Era 1990 y Vargas Llosa denunciaba sin pelos en la lengua, en su propia casa, al PRI: el partido hegemónico en México desde principios del siglo XX, que aún ostentaba —aunque ya con algunas leves fisuras— el poder en su plenitud. Salinas de Gortari, entonces presidente, había sido elegido en 1988 entre serias acusaciones de fraude, y era el decimocuarto mandatario consecutivo desde Plutarco Elías Calles cuyo origen podía rastrearse al PRI. Aún faltaba una década para que se rompiera esa hegemonía.
Y, aun así, Vargas Llosa —quien pocos meses antes había sufrido su gran frustración política al quedar en segundo lugar en las elecciones presidenciales del Perú, ampliamente superado por Fujimori— continuó, como siempre, sin temor.
Pero no fue por esta faceta más política por la que conocí a Vargas Llosa —esa admiración llegó mucho después—, sino por su verdadera vocación: la de novelista. Porque el Nobel peruano es, probablemente, el autor al que más le debo en mi afición por la literatura: pocos escritores de su talla se leen con la facilidad y el ritmo de cualquier prefabricado best-seller.

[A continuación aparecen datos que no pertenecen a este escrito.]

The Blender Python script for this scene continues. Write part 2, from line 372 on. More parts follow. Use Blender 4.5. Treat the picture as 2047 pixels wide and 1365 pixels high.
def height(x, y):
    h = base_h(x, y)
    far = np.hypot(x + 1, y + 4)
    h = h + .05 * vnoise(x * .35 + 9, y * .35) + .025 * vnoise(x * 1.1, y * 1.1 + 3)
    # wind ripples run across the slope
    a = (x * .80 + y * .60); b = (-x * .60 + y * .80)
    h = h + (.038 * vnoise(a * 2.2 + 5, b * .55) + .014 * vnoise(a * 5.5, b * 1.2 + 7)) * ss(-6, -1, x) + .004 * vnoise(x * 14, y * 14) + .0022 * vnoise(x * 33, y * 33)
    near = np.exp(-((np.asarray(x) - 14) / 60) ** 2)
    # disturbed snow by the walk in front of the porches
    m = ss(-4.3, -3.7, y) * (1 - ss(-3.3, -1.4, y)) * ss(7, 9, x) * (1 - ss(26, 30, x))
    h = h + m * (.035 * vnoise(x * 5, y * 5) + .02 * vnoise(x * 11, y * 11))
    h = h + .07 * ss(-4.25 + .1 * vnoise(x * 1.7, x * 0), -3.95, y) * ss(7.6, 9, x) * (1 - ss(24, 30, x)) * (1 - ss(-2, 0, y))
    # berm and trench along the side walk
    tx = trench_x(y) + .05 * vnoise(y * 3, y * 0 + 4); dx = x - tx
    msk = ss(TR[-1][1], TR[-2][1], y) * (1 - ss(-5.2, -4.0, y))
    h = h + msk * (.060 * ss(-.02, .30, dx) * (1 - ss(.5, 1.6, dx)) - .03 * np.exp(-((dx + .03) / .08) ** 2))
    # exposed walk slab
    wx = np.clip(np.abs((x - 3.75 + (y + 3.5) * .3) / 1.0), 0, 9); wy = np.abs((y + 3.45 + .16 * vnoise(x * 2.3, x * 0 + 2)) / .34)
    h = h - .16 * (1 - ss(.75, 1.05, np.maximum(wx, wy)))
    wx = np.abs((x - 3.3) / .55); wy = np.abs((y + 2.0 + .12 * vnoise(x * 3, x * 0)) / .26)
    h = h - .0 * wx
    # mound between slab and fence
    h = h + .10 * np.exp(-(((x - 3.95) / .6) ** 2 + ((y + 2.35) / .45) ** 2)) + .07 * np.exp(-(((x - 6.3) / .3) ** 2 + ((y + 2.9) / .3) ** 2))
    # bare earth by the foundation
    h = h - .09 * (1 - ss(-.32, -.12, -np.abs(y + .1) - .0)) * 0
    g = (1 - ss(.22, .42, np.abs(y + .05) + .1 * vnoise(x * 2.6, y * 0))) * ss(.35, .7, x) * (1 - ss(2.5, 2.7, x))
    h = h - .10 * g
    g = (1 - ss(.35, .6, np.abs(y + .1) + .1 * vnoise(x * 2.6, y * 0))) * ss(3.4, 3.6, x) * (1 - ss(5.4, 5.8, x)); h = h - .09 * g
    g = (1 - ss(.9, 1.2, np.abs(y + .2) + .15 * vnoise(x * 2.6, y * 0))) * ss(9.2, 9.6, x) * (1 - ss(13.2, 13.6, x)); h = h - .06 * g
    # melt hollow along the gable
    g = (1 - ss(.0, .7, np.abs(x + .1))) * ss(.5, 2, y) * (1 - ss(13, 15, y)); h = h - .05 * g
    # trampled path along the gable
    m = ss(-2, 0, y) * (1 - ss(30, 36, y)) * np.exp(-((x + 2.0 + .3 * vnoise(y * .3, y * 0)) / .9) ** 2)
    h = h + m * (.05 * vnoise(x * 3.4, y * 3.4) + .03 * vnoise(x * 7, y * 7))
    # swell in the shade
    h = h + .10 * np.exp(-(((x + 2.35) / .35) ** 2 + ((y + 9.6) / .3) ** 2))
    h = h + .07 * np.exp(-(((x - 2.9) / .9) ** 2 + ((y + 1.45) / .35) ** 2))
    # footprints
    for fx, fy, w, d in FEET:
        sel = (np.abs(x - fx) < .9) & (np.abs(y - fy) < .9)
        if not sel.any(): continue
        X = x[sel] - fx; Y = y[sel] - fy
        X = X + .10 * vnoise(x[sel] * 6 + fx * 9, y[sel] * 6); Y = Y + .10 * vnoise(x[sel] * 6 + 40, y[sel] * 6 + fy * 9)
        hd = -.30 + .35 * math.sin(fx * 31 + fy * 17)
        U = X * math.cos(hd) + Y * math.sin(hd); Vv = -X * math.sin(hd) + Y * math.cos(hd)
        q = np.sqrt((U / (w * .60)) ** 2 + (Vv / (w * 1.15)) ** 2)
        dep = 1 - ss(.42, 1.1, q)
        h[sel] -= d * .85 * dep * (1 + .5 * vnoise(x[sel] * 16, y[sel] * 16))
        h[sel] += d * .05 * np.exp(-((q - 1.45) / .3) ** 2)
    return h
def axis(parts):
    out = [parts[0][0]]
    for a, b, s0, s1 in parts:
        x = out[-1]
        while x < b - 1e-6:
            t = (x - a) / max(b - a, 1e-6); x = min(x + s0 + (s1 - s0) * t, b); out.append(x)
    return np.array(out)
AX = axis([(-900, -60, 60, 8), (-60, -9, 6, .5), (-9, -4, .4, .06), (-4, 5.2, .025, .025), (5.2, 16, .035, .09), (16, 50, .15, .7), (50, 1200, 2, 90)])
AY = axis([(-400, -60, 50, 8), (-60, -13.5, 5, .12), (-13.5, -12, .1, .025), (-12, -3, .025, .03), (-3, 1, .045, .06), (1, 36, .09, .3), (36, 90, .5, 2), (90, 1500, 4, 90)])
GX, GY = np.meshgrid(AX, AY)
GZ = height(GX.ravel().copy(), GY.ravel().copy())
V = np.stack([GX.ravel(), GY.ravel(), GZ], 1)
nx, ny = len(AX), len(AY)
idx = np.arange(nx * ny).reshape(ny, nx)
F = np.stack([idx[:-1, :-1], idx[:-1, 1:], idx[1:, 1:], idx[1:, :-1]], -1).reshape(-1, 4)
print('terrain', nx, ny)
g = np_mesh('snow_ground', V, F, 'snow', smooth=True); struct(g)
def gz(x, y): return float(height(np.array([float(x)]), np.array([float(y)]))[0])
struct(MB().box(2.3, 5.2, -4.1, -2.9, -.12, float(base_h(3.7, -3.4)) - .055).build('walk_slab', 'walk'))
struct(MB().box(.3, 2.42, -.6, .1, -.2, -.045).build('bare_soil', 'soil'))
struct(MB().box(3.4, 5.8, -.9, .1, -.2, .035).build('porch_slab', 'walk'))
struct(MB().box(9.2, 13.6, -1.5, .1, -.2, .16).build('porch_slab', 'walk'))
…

Fue cuando todavía estaba en décimo, en el colegio, que descubrí La Fiesta del Chivo, su novela sobre la dictadura de Trujillo en República Dominicana, y desde ahí quedé atrapado en la adicción. No me había graduado del colegio cuando ya me había leído también La ciudad y los perros, Los cachorros/Los jefes, Travesuras de la niña mala. Le siguieron otros libros durante la universidad, donde mi apego se fue diluyendo entre otros nombres, pero nunca olvidando su huella: así como dicen que la marihuana es la puerta de entrada a otras drogas, Vargas Llosa fue mi puerta de entrada a muchos otros autores.
Y ahora que, con motivo de su muerte, las redes se inundan de videos e historias —como su crítica a la dictadura en México, sus intervenciones como candidato presidencial contra un Fujimori que terminó en el autoritarismo, o esa entrevista en la que se niega a responder si preferiría vivir en Cuba o en la Venezuela de Maduro, o en el Chile de Pinochet, porque parte de una premisa errónea: que existen “dictaduras menos malas”—, creo que por fin entendí que, más allá de su estilo narrativo maravilloso, había algo en común entre ese Vargas Llosa novelista que tanto me cautivó y el intelectual que descubrí después: su pasión por los valores del liberalismo y su lucha contra todos los tipos de despotismo. Una postura que le costó caro ante un público —y unos colegas del Boom— que durante décadas coquetearon con la utopía que prometía la Revolución Cubana.
Luego de enterarme de su muerte, salí a buscar La guerra del fin del mundo, una de sus grandes novelas que todavía tenía en deuda. Pasé por dos librerías en Medellín, llamé a otro par: en todas, agotado. Hubo que recurrir hasta El Licenciado, en Llanogrande, para encontrarlo. Y aquí, con su libro al lado, queda por hacer con Vargas Llosa —con quien, lejos de querer “separar la obra del artista”, prefiero juntarlas— lo mejor posible para conmemorar su vida: disfrutar su obra.